Another person who messaged me was taken by his family to a Hooters in Atlantic City, aged only about 9. His family was probably already realizing he was gay, he told me. “Our waitress was very pretty, and they kept wanting her to flirt with me, or have me flirt with her,” he said. “‘Wouldn’t you want to date a girl that’s that pretty one day?’”
As the family was leaving, he told me, the waitress stopped him on the way to the bathroom. She asked him if he was OK. When he said yes, she smiled. “I’m 30 now, and I walk by that Hooters any time I’m in Atlantic City, and I think about it,” he said.

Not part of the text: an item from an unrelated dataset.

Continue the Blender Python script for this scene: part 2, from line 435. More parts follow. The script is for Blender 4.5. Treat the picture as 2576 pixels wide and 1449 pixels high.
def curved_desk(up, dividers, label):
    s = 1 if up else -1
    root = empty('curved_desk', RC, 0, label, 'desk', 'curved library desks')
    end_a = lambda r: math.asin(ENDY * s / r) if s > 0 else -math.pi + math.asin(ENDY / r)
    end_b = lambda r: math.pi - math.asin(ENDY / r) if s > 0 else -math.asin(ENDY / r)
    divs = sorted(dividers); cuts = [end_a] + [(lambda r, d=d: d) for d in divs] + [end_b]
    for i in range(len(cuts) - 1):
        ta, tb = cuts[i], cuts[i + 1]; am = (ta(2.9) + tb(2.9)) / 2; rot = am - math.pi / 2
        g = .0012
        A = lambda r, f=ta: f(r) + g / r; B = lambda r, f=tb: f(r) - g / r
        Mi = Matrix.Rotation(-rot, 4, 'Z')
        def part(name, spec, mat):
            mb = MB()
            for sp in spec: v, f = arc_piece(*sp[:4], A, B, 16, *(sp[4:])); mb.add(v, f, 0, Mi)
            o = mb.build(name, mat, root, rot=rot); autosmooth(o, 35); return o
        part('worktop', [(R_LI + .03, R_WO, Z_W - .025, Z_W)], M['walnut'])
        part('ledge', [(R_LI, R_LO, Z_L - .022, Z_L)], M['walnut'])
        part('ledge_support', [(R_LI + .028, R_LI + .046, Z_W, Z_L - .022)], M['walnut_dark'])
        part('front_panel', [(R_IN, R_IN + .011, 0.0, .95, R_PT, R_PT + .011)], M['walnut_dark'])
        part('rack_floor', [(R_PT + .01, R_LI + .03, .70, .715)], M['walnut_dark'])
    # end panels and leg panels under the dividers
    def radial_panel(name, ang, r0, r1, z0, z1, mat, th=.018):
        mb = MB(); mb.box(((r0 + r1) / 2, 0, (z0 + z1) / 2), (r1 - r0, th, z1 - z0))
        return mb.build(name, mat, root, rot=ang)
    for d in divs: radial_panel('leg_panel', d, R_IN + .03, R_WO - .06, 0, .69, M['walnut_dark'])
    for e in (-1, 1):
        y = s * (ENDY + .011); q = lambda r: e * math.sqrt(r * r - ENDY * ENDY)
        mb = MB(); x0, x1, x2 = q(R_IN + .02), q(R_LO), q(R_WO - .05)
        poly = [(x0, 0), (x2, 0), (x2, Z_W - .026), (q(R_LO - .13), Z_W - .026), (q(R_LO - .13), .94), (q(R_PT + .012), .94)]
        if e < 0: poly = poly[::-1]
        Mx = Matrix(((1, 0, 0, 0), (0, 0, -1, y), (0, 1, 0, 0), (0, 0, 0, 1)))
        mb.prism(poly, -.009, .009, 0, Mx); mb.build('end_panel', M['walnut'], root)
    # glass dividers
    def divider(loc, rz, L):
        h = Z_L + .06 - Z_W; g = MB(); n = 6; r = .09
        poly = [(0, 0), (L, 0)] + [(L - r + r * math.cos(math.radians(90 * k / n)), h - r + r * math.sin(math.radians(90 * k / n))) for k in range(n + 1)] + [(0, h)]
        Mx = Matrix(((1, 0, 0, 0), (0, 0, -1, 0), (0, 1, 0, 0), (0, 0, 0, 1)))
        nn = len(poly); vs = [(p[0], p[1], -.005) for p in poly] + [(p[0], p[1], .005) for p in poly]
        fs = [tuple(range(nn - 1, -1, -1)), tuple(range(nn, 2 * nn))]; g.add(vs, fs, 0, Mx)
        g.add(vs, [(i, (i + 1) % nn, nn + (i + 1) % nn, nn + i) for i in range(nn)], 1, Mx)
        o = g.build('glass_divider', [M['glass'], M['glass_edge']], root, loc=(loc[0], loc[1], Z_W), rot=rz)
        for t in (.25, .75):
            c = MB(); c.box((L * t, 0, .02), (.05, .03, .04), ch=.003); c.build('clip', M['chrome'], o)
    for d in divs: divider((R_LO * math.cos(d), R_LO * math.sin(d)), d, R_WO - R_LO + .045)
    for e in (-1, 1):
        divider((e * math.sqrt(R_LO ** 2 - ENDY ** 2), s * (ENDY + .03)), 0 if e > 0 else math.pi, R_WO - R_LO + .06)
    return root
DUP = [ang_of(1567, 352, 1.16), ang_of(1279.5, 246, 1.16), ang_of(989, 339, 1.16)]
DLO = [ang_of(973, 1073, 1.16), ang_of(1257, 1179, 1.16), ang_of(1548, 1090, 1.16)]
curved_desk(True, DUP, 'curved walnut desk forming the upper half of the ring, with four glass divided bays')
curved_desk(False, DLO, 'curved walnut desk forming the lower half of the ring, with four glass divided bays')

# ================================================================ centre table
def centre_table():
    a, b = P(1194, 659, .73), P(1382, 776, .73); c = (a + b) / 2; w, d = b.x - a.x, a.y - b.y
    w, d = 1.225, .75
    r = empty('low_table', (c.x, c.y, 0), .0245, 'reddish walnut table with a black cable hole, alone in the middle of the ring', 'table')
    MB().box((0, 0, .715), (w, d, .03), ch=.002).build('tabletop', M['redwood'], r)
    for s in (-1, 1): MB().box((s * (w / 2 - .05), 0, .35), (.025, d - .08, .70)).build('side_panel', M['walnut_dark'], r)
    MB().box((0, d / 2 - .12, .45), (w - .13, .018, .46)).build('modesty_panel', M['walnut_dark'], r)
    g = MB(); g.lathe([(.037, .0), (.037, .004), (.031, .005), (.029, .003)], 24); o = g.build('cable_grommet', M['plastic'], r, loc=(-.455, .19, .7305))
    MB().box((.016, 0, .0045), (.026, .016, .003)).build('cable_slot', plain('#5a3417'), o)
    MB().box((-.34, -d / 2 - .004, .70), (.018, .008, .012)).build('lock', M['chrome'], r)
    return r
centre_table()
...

A host of Hooters employees echoed these accounts. Lucy Wilkinson, herself a queer woman, said she finds it “heartbreaking” when she watches fathers and grandfathers routinely drag in boys who didn’t fit their idea of masculinity, either because they were gay or simply not quite macho enough. Ms. Wilkinson says she focuses on young boys who might be gay, or simply uncomfortable, going out of her way to welcome the boys in the hopes of letting them feel that they were in on the joke.

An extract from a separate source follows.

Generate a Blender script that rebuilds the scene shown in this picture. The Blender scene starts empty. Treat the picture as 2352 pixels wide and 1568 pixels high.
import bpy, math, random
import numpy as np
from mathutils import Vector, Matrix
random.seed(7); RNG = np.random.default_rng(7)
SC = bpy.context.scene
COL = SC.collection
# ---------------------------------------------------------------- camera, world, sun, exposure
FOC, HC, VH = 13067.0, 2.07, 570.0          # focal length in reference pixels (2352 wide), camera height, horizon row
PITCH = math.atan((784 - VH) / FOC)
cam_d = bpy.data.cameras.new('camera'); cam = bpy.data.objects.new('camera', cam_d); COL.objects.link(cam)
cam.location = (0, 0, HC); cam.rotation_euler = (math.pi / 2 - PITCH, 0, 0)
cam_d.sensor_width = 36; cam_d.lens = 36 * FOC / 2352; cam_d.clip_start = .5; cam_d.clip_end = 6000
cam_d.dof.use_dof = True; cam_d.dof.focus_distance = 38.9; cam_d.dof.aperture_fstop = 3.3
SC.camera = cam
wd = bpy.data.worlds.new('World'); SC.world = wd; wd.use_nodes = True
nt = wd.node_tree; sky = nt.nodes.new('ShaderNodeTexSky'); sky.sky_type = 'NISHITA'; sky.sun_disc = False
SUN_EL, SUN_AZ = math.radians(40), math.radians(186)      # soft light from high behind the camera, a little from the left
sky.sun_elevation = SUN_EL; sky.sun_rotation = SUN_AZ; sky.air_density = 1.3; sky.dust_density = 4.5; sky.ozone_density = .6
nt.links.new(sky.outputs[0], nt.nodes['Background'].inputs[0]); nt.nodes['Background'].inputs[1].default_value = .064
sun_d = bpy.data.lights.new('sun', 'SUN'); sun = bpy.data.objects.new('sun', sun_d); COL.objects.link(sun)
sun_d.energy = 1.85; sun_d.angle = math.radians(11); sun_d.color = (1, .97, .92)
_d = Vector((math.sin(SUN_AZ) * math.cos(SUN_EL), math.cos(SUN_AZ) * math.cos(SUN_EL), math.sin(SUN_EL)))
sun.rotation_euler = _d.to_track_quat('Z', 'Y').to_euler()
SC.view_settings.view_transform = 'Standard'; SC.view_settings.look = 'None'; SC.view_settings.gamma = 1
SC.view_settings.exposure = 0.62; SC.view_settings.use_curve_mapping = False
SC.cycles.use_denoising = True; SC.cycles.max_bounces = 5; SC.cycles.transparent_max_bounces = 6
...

What explains the connection between Hooters waitresses and young gay men? Perhaps these women — so often stigmatized as almost sex workers, so accustomed to society’s sidelong glances — see kindred spirits in the boys who aren’t quite “right.” Or maybe it’s simpler: a waitress’s knack for reading a room, turned tender for those who need it most.
Recently, I ventured back to Hooters for the first time since that lunch with my grandfather. Two nights in a row I drove out to Queens for the chain’s sole remaining location in New York City, where I live. From the food, to the music, to the women, everything was just as I remembered. One thing that struck me, however, was the abundance of families. From my seat at the bar, I saw four sets of parents with children, some so young they had to be placated with iPads to stay in their seats.